Sacramento council races reveal City of Money Trees

Big bucks influence the race for Midtown and downtown

On Kendrick Lamar’s new album, currently the most popular hip-hop record in the country, the emcee raps about how “money trees are the perfect place for shade.” And while I’m sure that chilling under a canopy of Benjamins is probably awesome—as a journalist, I’ll never know—I was alarmed recently, while poring over last week’s city of Sacramento campaign-finance reports, that Sacramento’s become a city of money trees during this election cycle.

Which is not unforeseen: Campaigns run on cheese, and it would be naive to presume that even a Sacramento City Council candidacy in the year 2012 doesn’t necessitate some mighty fine Point Reyes toma.

Yes, there’s serious coin jangling in campaign coffers, and the upped war-chest ante will undoubtedly impact the candidacy landscape in years to come. Such as: Will Sacto ever see a true and viable political-reform city-council hopeful again, instead of the customary Democratic-machine wannabes or inside-baseball attorneys, lobbyists and Capitol staffers? It’ll be that much harder for fresh voices to enter the fray—and it won’t help if the city keeps frozen its program for matching campaign funds.

Things are bound to get a little shady under these money trees, right?

Here in the grid, Joe Yee and Steve Hansen’s neck-and-necker to be the next mayor of Midtown—a.k.a. council member of District 4, which also includes downtown, Land Park and that ’hood near Chevy’s on the river—is being fueled by a robust eleventh-hour influx of campaign contributions.

Hansen leads this infusion: The attorney raked in some $34,000 in only 20 days of October, according to the city clerk’s latest campaign-disclosure statements. This number is nearly one-fifth of what Hansen brought in during the entire year; final contribution reports won’t be available until after Tuesday’s election.

Yee, too, has been no slouch in the fundraising department. The architect and planning commissioner accrued more than $30,000 during these same three weeks, which amounts for almost 20 percent of his contributions received in 2012.

Think about it: In just 20 days, the two guys brought in only $2,000 less than what Councilman Steve Cohn raised in all of 2010 (granted, he did not have a November runoff).

When it’s all said and done, Hansen and Yee likely will amass half-a-million dollars in contributions over the past two years (Hansen sitting at $267,429; Yee at $176,694) for the District 4 race, a very healthy uptick over the Jay Schenirer-Patrick Kennedy District 5 contest in 2010 (those two together raked in nearly $293,000).

And, as the saying goes, mo’ money mo’ problems.
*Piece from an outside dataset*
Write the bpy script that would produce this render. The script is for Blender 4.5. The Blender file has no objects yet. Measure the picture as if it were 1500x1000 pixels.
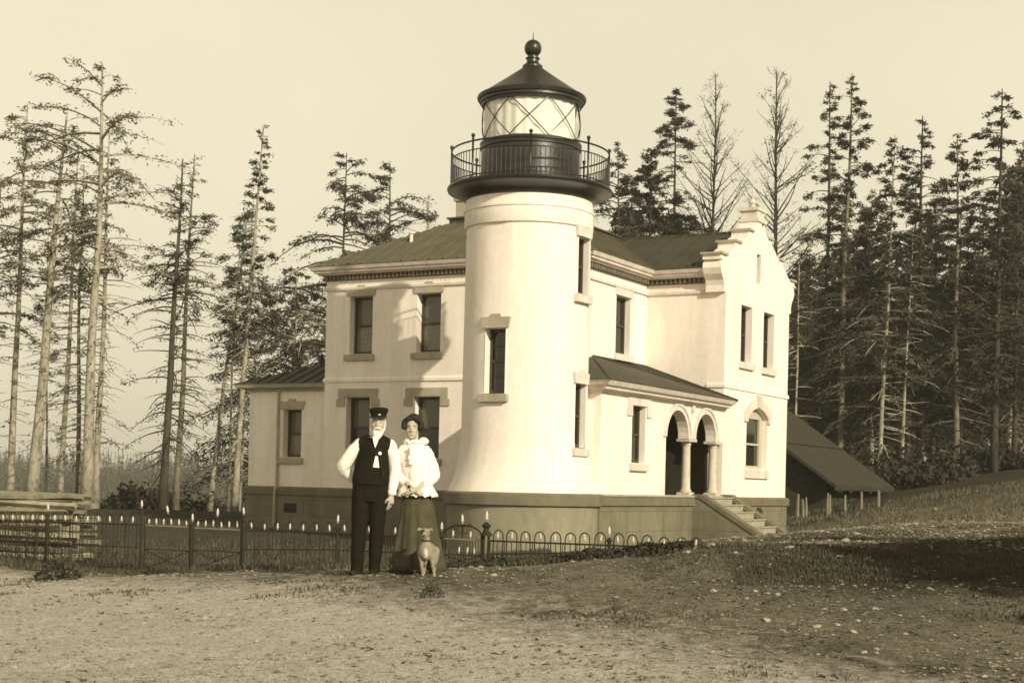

Including shenanigans: On October 25, Hansen’s attorney Amber Maltbie was paid to file a complaint with the California Fair Political Practices Commission that Yee is using office space near the Midtown Safeway, owned by mega-developer Paul Petrovich, without disclosing it on finance reports.

But the FPPC hasn’t filed any charges. And Yee still has time to make disclosures on statements if necessary.

Another instance: Hansen’s spent more on mailers than any other candidate, some $36,000 in charges recently, all to Portland, Ore.-based firm Morel Ink. The candidate explained to SN&R, however, that he wasn’t spending big cash with an out-of-town business, and that all mailers were printed locally at Pacific Standard Print (the company also confirmed this). Morel Ink handles the transaction, turns out, because a friend involved with the national Gay & Lesbian Victory Fund runs the outfit.

No harm, no foul. Just more big special-interest money impacting Sacto (although electing the city’s first-ever gay council member is a noble cause).

Still, critics worry that Hansen—who’s taken from cops and the chamber of commerce—and Yee—developers and labor—won’t stand up for public interests when special interests come knocking (read Cosmo Garvin’s Bites column this week, on the next page).

It’s a legit concern. And those money trees keep on growing.